Why is the lack of points in Egyptian writing of interest? Because many of the so-called "Egyptian" characters in the Kirtland Egyptian Papers have dots around or in them, much like Hebrew points, sometimes lots of them. Not the real Egyptian characters on the scrolls, but the concocted "Egyptian" characters that are found on the critical Book of Abraham manuscripts (Manuscript A, B, or C) that some claim show us how Joseph translated Egyptian and that are found in the other parts of the Kirtland Egyptian Papers, namely the Egyptian Alphabet documents and the Grammar and Alphabet of the Egyptian Language (GAEL). If Joseph knew that the Egyptian characters on his scrolls lacked points, then the presence of points in concocted characters would seem to indicate that they were not viewed by Joseph as real Egyptian, and perhaps that they were not his attempt to make something that "looked" Egyptian.

On the other hand, if someone like W.W. Phelps who was familiar with the basics not only of Hebrew letters and their points but also letters in other scripts such as ancient Greek, were borrowing various characters from many sources and also concocting a few where needed (e.g., filling in missing characters from the scroll that was the source for much of the Egyptian on the Book of Abraham manuscripts with characters in the margins), and if that person were seeking, say, to create insights into a "pure language" that had remnants in ancient languages such as Hebrew and Egyptian, then it is possible that he would import the concept of Hebrew points into his catalog of characters in the GAEL and, contra Joseph, give us "Egyptian" characters laced with points.

Here are some of the concocted characters in the Book of Abraham manuscripts that correspond to gaps (lacunae) in the papyrus being used as a source these characters in the margins of the English manuscript:




The two leftmost units of this are related to something on the papyrus. The rest corresponds to a
lacuna was apparently concocted, perhaps using a Greek theta, the symbol
of the "sign of the fifth degree, second part," and something else with a couple of "points."






There are also may be points in the GAEL, such as the forms of "iota" and related characters that comprise it (e.g., see p. 10, which has a character that is a close match for the left portion of the last character above). Some of these characters, such as the last one, appear to composites that draw upon two or more entries already in the GAEL owned by and largely in the handwriting of W.W. Phelps, again pointing to W.W. Phelps as a possible source for these characters (though others could still have used the GAEL or other means to make up these strange characters). There may also a touch of Greek influence in these characters as well as in the GAEL (forms of theta, phi, delta, heta, and maybe lambda), and again, Phelps with some prior study of Greek could be the candidate to bring in that knowledge.
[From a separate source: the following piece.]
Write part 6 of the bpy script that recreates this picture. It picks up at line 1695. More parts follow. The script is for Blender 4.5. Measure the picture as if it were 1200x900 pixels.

John Gee once explained some reasons for seeing the GAEL as the creation and property of W.W. Phelps, not Joseph Smith, though some critics of the Book of Abraham try to claim that it is Joseph's work that was dictated to W.W. Phelps, with no evidence for such a dictation process. Gee wrote in "Joseph Smith and Ancient Egypt" (a 2015 article):

Joseph Smith’s journal also seems to indicate that the documents in Phelps’s archive belonged to Phelps. After Joseph Smith heard W. W. Phelps read a letter that Joseph Smith had him write for him that quotes from the documents, afterwards Joseph Smith “called again and enquired for the Egyptian grammar.” Yet two days later he “suggested the idea of preparing a grammar of the Egyptian language” apparently because he did not agree with Phelps’s treatment. Thus the provenance, the format, and Joseph Smith’s treatment in his journals indicate that the majority of the Kirtland Egyptian Papers belonged to Phelps. So they cannot be used to reconstruct Joseph Smith’s knowledge of Egyptian, only that of W. W. Phelps.
Joseph was clearly interested in the Egyptian language and its study, and had copied something apparently from Phelps' Egyptian Alphabet document when he wrote a couple pages in one of the Egyptian Alphabet documents, just about the only thing he clearly did in the Kirtland Egyptian Papers. But after copying some of that Egyptian Alphabet document (perhaps before or near Nov. 1835), we have no record of Joseph doing anything with the GAEL or any of the KEP documents from Nov. 1835 until 1842, as Gee explains. The Kirtland Egyptian Papers were from the Kirtland Era, not the Nauvoo era, and Joseph seems conspicuously absent in the work, in spite of the claims that the Book of Abraham manuscripts were created by live dictation from Joseph (no, they show strong evidence of being copied from an existing document and show none of the typical characteristics of live dictation from Joseph Smith). If they were needed for the translation effort and if the translation was mostly done in 1842, as many critics claim, it is surprising that Joseph's involvement with the documents in the KEP, especially the GAEL, is so minor and did not expand after the Kirtland era rather than completely disappear.

Joseph's statement about the lack of points in Egyptian is not decisive, of course, and we should not make too much about that point. I suppose whoever concocted additional characters need not have felt any restraints in what they drew. But it is a factor that may weigh against him as the "obvious" source for the concocted characters in the Book of Abraham documents and the GAEL.

By the way, please refer to my previous post where I discussed the "sign of the fifth degree, second part" mentioned at the top of the "twin manuscripts" of the Book of Abraham. That sign, a vertical line with a horizontal stroke emerging from the middle and of the vertical line and going toward the right, seems to be present somewhere in many of the concocted characters (or rotated 90 degrees in the first one shown above), suggesting again some link between the characters being considered and the sign in the heading or annotation at the top that I believe indicates the intended use of these documents: not capturing live dictation of new scripture from Joseph Smith, but copying existing text and associating them with "Egyptian" characters for use in somehow fleshing out additional material for the GAEL, especially in the designated section for the second part of the fifth degree. Why and how that would help is unclear -- the project never went any further, and work on the GAEL and other KEP documents appears to have ceased in Kirtland. But these little clues may help us better understand what strange things were being attempted in the KEP projects, which appear to be human, intellectual, and futile works derived from the existing inspiring translation of an ancient text.